**Exercise details**
Return the first line, the line containing "chair(3.36, 16.98, -123, 'small", and every line between them, exactly as they stand.

**Data segment**
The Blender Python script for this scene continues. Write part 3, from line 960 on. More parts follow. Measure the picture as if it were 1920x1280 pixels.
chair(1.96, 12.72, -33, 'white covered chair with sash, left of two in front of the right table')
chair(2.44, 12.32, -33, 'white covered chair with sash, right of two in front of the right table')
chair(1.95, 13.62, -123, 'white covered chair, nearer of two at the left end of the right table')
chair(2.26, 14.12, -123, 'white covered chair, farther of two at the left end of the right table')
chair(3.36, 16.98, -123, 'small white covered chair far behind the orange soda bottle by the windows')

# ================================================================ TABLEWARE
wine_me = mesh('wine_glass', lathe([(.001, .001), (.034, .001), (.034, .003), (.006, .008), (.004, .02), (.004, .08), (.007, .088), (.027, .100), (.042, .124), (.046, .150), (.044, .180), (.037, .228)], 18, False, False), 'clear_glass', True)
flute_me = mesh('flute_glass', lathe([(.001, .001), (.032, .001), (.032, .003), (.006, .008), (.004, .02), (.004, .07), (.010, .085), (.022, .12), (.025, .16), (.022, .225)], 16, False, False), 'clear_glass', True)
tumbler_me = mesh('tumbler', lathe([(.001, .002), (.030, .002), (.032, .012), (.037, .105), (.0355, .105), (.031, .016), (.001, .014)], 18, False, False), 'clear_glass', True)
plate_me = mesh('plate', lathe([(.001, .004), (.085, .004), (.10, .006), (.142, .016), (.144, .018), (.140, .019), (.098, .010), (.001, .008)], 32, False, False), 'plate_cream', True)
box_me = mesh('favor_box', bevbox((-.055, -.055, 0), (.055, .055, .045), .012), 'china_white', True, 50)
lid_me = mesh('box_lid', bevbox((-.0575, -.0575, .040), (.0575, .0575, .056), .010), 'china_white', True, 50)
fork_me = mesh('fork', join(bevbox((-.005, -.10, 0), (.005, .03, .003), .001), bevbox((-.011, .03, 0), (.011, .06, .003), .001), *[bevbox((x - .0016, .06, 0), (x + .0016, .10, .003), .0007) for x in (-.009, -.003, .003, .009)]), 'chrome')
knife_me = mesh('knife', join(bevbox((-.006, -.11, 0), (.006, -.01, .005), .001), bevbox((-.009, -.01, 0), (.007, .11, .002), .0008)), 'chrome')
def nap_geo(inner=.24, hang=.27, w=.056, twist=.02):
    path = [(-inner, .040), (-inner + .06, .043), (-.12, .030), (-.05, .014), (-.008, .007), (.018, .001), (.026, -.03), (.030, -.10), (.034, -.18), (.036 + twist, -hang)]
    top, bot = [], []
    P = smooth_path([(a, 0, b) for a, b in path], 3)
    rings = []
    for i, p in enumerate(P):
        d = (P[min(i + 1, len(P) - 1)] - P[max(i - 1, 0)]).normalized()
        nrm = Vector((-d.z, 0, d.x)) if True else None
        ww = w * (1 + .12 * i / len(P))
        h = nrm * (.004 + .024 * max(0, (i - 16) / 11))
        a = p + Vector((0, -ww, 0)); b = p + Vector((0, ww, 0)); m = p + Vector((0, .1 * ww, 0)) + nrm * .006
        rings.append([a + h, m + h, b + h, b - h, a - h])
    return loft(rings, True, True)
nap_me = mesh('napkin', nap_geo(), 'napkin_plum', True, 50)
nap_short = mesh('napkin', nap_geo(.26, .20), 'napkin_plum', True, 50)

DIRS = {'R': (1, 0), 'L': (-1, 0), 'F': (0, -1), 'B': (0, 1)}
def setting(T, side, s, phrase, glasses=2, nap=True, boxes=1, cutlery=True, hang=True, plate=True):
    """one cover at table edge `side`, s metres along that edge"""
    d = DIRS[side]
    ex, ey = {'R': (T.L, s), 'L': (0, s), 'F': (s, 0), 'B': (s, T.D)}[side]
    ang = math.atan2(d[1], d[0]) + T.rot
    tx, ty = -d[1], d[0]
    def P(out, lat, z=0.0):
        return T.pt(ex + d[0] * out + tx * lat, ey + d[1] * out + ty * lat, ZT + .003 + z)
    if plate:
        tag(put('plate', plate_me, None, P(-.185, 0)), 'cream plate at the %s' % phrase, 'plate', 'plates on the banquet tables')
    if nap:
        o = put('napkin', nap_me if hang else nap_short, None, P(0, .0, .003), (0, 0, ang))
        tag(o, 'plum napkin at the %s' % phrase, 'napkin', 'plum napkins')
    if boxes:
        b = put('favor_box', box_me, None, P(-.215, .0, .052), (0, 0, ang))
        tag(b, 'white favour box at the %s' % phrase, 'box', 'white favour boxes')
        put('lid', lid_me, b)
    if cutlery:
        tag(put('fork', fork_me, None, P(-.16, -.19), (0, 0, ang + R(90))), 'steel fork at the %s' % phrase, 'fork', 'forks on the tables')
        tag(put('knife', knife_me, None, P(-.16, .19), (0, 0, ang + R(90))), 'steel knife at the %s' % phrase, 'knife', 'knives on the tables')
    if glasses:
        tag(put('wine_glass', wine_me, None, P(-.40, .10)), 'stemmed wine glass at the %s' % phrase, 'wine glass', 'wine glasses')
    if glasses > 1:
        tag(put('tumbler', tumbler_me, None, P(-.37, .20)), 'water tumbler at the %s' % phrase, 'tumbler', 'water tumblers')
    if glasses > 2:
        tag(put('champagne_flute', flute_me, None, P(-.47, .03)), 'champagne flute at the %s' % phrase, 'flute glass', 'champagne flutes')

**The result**
The Blender Python script for this scene continues. Write part 3, from line 960 on. More parts follow. Measure the picture as if it were 1920x1280 pixels.
chair(1.96, 12.72, -33, 'white covered chair with sash, left of two in front of the right table')
chair(2.44, 12.32, -33, 'white covered chair with sash, right of two in front of the right table')
chair(1.95, 13.62, -123, 'white covered chair, nearer of two at the left end of the right table')
chair(2.26, 14.12, -123, 'white covered chair, farther of two at the left end of the right table')
chair(3.36, 16.98, -123, 'small white covered chair far behind the orange soda bottle by the windows')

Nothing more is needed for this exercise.